OUTLAW HONKY-TONKER Dale Watson had had it with country music, so in 2014 the Austin-based musician devised a new banner to hang over the music he loves. Reclaiming the latter half of “countrypolitan,” the ’60s/’70s commercialization of the genre (in)famously rejected by the outlaw movement, Watson’s new moniker, Ameripolitan, refers to the original disciplines of honky-tonk, rockabilly and Western swing. The subgenre came to life in 2014 with a sold-out Ameripolitan Music Awards show in Austin.

For Watson, country went off the rails in the late ’70s with “dopey Kenny Rogers singles” and later became increasingly diluted with pop stars à la Taylor Swift. “Nashville has torn out its roots and put ’em on the curb to be picked up by the garbage man,” Watson bristled. “So we went and stole ’em and planted ’em in new soil. ”

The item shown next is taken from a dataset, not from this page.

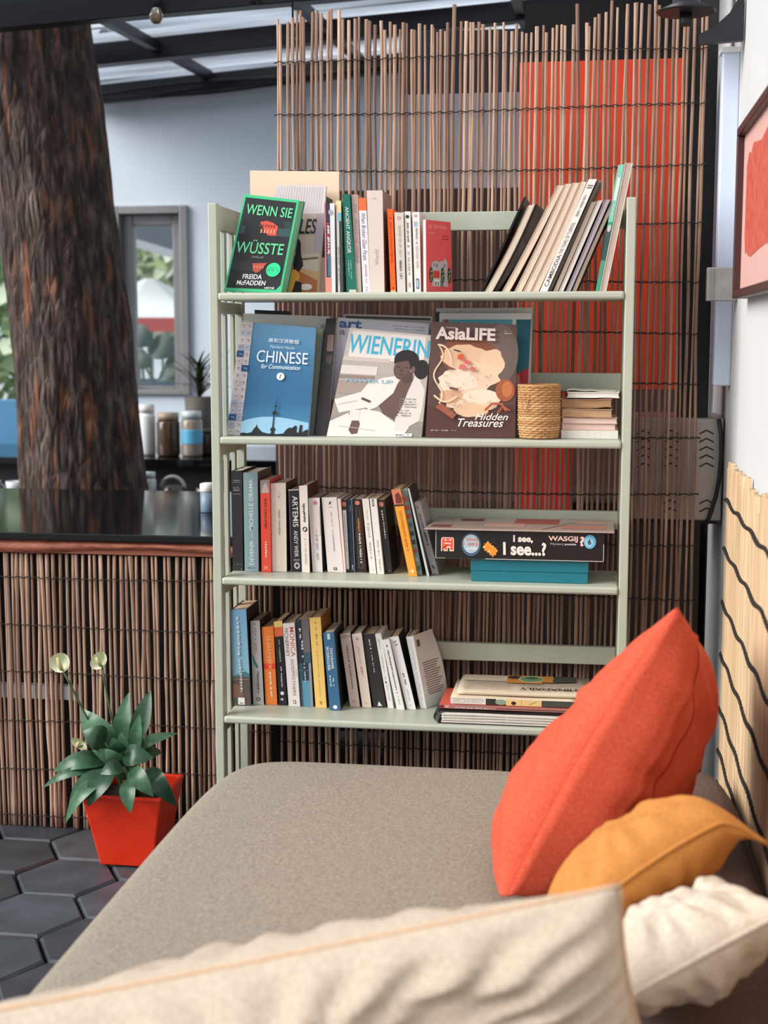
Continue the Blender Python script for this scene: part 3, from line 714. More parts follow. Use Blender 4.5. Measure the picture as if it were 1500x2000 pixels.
def edge_mag(label, s, bl, br, tl, tr, y0, depth=.2, page=PAGE_W, col=(60, 55, 55), cat='magazine', name='magazine', curve=0, n=6, thick=.0012):
    """a soft magazine seen on its open edge: leaves between two thin covers, bending as it leans"""
    q = quad(s, bl, br, tl, tr, y0); t = thing(name, label, cat, (q[0] + q[1]) / 2, SHELVED[s]); D = V((0, depth, 0))
    w = max((q[1] - q[0]).length, .003); c = min(thick / w, .3)
    def strip(mb, u0, u1, m, y=0, k=0):
        for i in range(n):
            v0, v1 = i / n, (i + 1) / n
            b0, b1 = curve * math.sin(math.pi * v0), curve * math.sin(math.pi * v1)
            f = sub(q, u0, u1, v0, v1); f = [f[0] + V((b0, y, 0)), f[1] + V((b0, y, 0)), f[2] + V((b1, y, 0)), f[3] + V((b1, y, 0))]
            mb.hexa(f, D * (1 - k), m)
    mb = MB(); strip(mb, 0, c, cov(col)); strip(mb, 1 - c, 1, cov(col)); mb.build('cover', t, weld=1e-5)
    mb = MB(); strip(mb, c * 1.02, 1 - c * 1.02, page, .0015, .02); mb.build('page_block', t, weld=1e-5)
    return t, q
def face_book(label, s, bl, br, tl, tr, y0, lean, thick, col, prints, cat='magazine', name='magazine', page=PAGE_W, spine=True, dxy=None, foot=0):
    q = quad(s, bl, br, tl, tr, y0, lean)
    nrm = (q[1] - q[0]).cross(q[3] - q[0]).normalized()
    if nrm.y > 0: nrm = -nrm
    D = V((0, 1, 0)) * thick if dxy is None else dxy
    t = thing(name, label, cat, (q[0] + q[1]) / 2, SHELVED[s]); m = cov(col); k = min(.08, .0008 / thick)
    mb = MB(); mb.hexa(q, D * k, m); mb.hexa([p + D * (1 - k) for p in q], D * k, m)
    if spine: mb.hexa([p + D * k * 1.01 for p in sub(q, 0, .006)], D * (1 - 2.02 * k), m)
    cv_ = mb.build('cover', t)
    mb = MB(); mb.hexa([p + D * k * 1.02 for p in sub(q, .0065 if spine else .002, .994, .003, .994)], D * (1 - 2.04 * k), page); mb.build('page_block', t)
    if prints:
        pr = Print(q, nrm, .00006); prints(pr); pr.done('cover_lettering', cv_)
    return t, q

# ---------------- top shelf
TOP = BF + .035
def p(pr):
    pr.rect(0, 0, .55, 1, (44, 44, 66)); pr.rect(0, 0, .14, 1, (196, 120, 130)); pr.rect(0, 0, .6, .17, (222, 140, 125)); pr.scrib(.2, .3, .5, .78, (190, 70, 80)); pr.scrib(.25, .4, .52, .75, (222, 214, 220)); pr.rect(.28, .18, .55, .42, (70, 110, 130)); pr.ell(.6, .9, .2, .03, (170, 168, 182))
spine_book('slim navy and white paperback with a pink foot, next to the olive cover', 0, 636, 655, (633, 397), (653, 397), (226, 224, 226), y0=TOP, prints=p, depth=.118)
def p(pr):
    pr.rect(0, .87, 1, 1, (240, 214, 160)); pr.rect(.3, .78, 1, .87, (120, 186, 196)); pr.rect(.55, 0, 1, .78, (52, 62, 60)); pr.scrib(.1, .1, .5, .5, (170, 160, 150))
spine_book('slim white booklet with a cream and teal top beside the green spine', 0, 660, 668, (656, 392), (666, 392), (226, 222, 214), y0=TOP + .004, prints=p, depth=.118)
def p(pr):
    pr.rect(0, 0, .1, 1, (20, 92, 78)); pr.text('ANCIENT ANGKOR', .28, .40, .72, .87, (224, 232, 222), 'd', bold=.006); pr.scrib(.52, .14, .68, .33, (150, 190, 176)); pr.scrib(.28, .16, .44, .33, (150, 190, 176))
    pr.rect(.28, 0, 1, .028, (206, 206, 190))
spine_book('dark green paperback with white capitals down its spine on the top shelf', 0, 677, 696, (669, 379), (683, 379), (12, 108, 90), y0=TOP + .002, prints=p)
def p(pr):
    pr.scrib(.3, .1, .7, .9, (150, 128, 124)); pr.rect(0, 0, 1, .3, (186, 172, 160))
spine_book('worn greyish pink paperback between the green spine and the orange topped one', 0, 696, 706, (686, 380), (699, 380), (176, 150, 144), y0=TOP + .006, prints=p)
def p(pr):
    pr.rect(0, .87, 1, 1.0, (244, 110, 54)); pr.text('When Broken Glass Floats', .25, .34, .8, .84, (96, 104, 140), 'd', shear=.3); pr.scrib(.35, .1, .65, .3, (190, 170, 180)); pr.line([(.3, .06), (.7, .05), (.35, .02), (.7, .015)], .08, (110, 100, 110), .004)
spine_book('white paperback with an orange top and blue script title on the top shelf', 0, 709, 723, (700, 387), (715, 387), (236, 228, 230), y0=TOP, prints=p)
def p(pr):
    pr.text('World', .40, .27, .66, .42, (168, 152, 146), 'u', bold=.01); pr.scrib(.3, .91, .6, .93, (200, 186, 176), 'h')
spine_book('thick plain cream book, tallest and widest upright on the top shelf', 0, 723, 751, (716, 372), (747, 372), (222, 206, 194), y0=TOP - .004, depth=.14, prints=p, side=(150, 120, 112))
def p(pr): pr.scrib(.25, .36, .75, .9, (200, 60, 20), n=20); pr.ell(.5, .05, .2, .01, (120, 50, 30)); pr.rect(0, 0, 1, .02, (240, 190, 160))
spine_book('slim bright orange paperback beside the thick cream book', 0, 763, 773, (756, 408), (767, 408), (248, 98, 18), y0=TOP + .002, prints=p)
def p(pr): pr.ell(.5, .93, .2, .022, (206, 120, 116)); pr.ell(.5, .93, .1, .012, (226, 200, 192)); pr.scrib(.35, .42, .65, .84, (186, 180, 140)); pr.text('', .3, .1, .6, .3, (60, 50, 50)); pr.scrib(.35, .15, .65, .4, (90, 80, 80))
spine_book('stone grey paperback with a small red ring at its top', 0, 776, 792, (770, 415), (788, 415), (214, 204, 196), y0=TOP, prints=p)
def p(pr): pr.ell(.5, .935, .32, .022, (44, 52, 40)); pr.scrib(.3, .56, .7, .86, (110, 110, 100)); pr.scrib(.3, .2, .7, .5, (170, 160, 150)); pr.scrib(.3, .05, .7, .12, (200, 130, 120))
spine_book('white paperback with a dark round mark at its top', 0, 795, 806, (790, 413), (801, 413), (234, 230, 222), y0=TOP + .003, prints=p)
def p(pr): pr.scrib(.25, .93, .7, .97, (150, 140, 150), 'h'); pr.rect(.2, .82, .7, .88, (160, 184, 196)); pr.scrib(.35, .6, .7, .8, (140, 130, 140)); pr.scrib(.3, .3, .7, .58, (200, 180, 180)); pr.rect(.3, .04, .7, .17, (90, 110, 140)); pr.rect(.38, .06, .62, .15, (190, 200, 210))
spine_book('white paperback with a grey blue block low on its spine on the top shelf', 0, 810, 822, (805, 414), (819, 414), (238, 226, 222), y0=TOP + .001, prints=p)
# small red book turned to show its front
q = quad(0, 824, 833, (821, 429), (832, 429), TOP - .002)
q2 = quad(0, 833, 884, (832, 429), (880, 434), TOP - .002)
t = thing('book', 'small red book turned to show its front, a grey house printed low on it', 'book', (q[0] + q2[1]) / 2, SHELVED[0])
th = .058
A0, A1 = q[1], q2[1] + V((0, .06, 0)); B0, B1_ = q[2], q2[2] + V((0, .06, 0))
A1 = EYE + (A1 - EYE); ft = [A0, V((quad(0, 884, 890, (880, 434), (890, 434), TOP + .05)[0].x, TOP + .05, A0.z)), atY(880, 434, TOP + .05), B0]
d = (ft[1] - ft[0]); nb = V((-d.y, d.x, 0)).normalized() * .012
mb = MB(); mb.hexa(ft, nb * .1, cov((222, 82, 84))); mb.hexa([v + nb * .9 for v in ft], nb * .1, cov((222, 82, 84)))
mb.hexa([v + nb * .101 for v in sub(ft, 0, .02)], nb * .798, cov((240, 214, 210))); mb.build('cover', t)
mb = MB(); mb.hexa([v + nb * .102 for v in sub(ft, .021, .985, .004, .992)], nb * .796, PAGE_W); mb.build('page_block', t)
pr = Print(ft, -nb, .00006)
pr.text('', .1, .9, .8, .95, (240, 130, 130)); pr.scrib(.08, .87, .9, .95, (240, 130, 130), 'h'); pr.scrib(.08, .81, .35, .84, (240, 140, 140), 'h'); pr.scrib(.65, .78, .9, .8, (150, 40, 50), 'h'); pr.scrib(.65, .74, .9, .76, (150, 40, 50), 'h')
GR = (176, 168, 168)
pr.poly([(.2, .08), (.2, .40), (.25, .44), (.28, .42), (.3, .44), (.42, .44), (.52, .42), (.58, .45), (.66, .43), (.72, .49), (.78, .46), (.82, .42), (.82, .08)], GR)
for u in (.27, .38, .67): pr.rect(u, .35, u + .06, .40, (110, 120, 140))
pr.rect(.27, .2, .5, .3, (196, 52, 30)); pr.rect(.3, .10, .5, .18, (220, 214, 210)); pr.rect(.33, .1, .37, .15, (60, 60, 70)); pr.rect(.42, .1, .46, .15, (60, 60, 70)); pr.rect(.54, .08, .64, .17, (90, 110, 140))
for u in (.18, .62, .88): pr.ell(u, .24, .07, .11, (44, 60, 40)); [pr.ell(u + .03 * math.cos(k * 2.1), .24 + .07 * math.sin(k * 2.4), .012, .014, (190, 200, 90), 8) for k in range(6)]
pr.done('cover_lettering', t)

# leaning face-out books at the end of the top shelf
def p(pr):
    pr.rect(.04, .3, .96, .62, (246, 214, 186)); pr.poly([(.52, .62), (.62, .80), (.8, .82), (.93, .77), (.93, .3), (.52, .3)], (92, 78, 66)); pr.rect(.5, .76, .56, .81, (150, 130, 110))
    pr.ell(.82, .52, .09, .05, (60, 48, 42)); pr.line([(.7, .74), (.82, .73), (.9, .66)], .02, (128, 112, 100))
face_book('wide cream board with a rounded olive picture, rearmost behind the green thriller', 0, 492, 662, (488, 333), (662, 335), 3.215, .012, .01, (240, 208, 182), p, 'folder', 'folder')
def p(pr):
    pr.rect(0, .74, 1, 1, (214, 202, 204)); pr.rect(0, 0, 1, .74, (184, 164, 152)); [pr.rect(.02 + .05 * k, .76, .03 + .05 * k, .99, (198, 186, 190)) for k in range(19)]
    pr.rect(.88, .3, 1, .74, (170, 154, 164))
    pr.text('iLES', .53, .55, .88, .69, (22, 20, 22), bold=.012, shear=.12)
    pr.rect(.45, 0, 1, .36, (196, 150, 104)); pr.poly([(.6, .36), (.98, .37), (.98, .2), (.6, .24)], (190, 178, 160)); pr.poly([(.6, .22), (.98, .12), (.98, 0), (.6, 0)], (172, 96, 50)); pr.ell(.8, .06, .1, .03, (226, 214, 204)); pr.line([(.58, .31), (.96, .33)], .02, (120, 84, 60))
    pr.poly([(.44, .36), (.38, .14), (.42, 0), (.5, 0), (.56, .2), (.56, .34)], (204, 116, 52)); pr.ell(.52, .43, .12, .09, (24, 18, 24)); pr.poly([(.50, .5), (.62, .48), (.66, .36), (.72, .26), (.66, .2), (.56, .22), (.52, .34)], (24, 18, 24)); pr.ell(.48, .38, .07, .07, (206, 120, 56)); pr.ell(.54, .37, .025, .03, (206, 120, 56))
    pr.poly([(.40, .14), (.46, .22), (.60, .22), (.68, .17), (.66, .08), (.56, .01), (.44, .06)], (214, 158, 58)); pr.poly([(.62, .12), (.72, .10), (.74, 0), (.58, 0)], (24, 18, 24))
face_book('pale comic album with black title letters, just behind the green thriller', 0, 500, 621, (540, 362), (637, 362), 3.165, .03, .012, (206, 194, 196), p, 'book', 'book')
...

Watson’s disdain for commercial country is personal. Constantly pressured to conform his traditional sound to the commercial pop crossover the industry preferred, he grew to hate the Nashville scene. So he returned to Texas with a revived drive to write songs. It resulted in his 1995 debut album, Cheatin’ Heart Attack, which propelled him into the spotlight of “real country” revivalists.

Watson completely severed ties with mainstream country in 2013 after an infamous Twitter battle between Blake Shelton and what he called the “old farts” of country, where Shelton argued the industry needed to modernize in order to keep people’s attention. If country music wanted to abandon its roots, then Watson would continue them under his new Ameripolitan genre — “All the things country music doesn’t wanna be,” as he put it.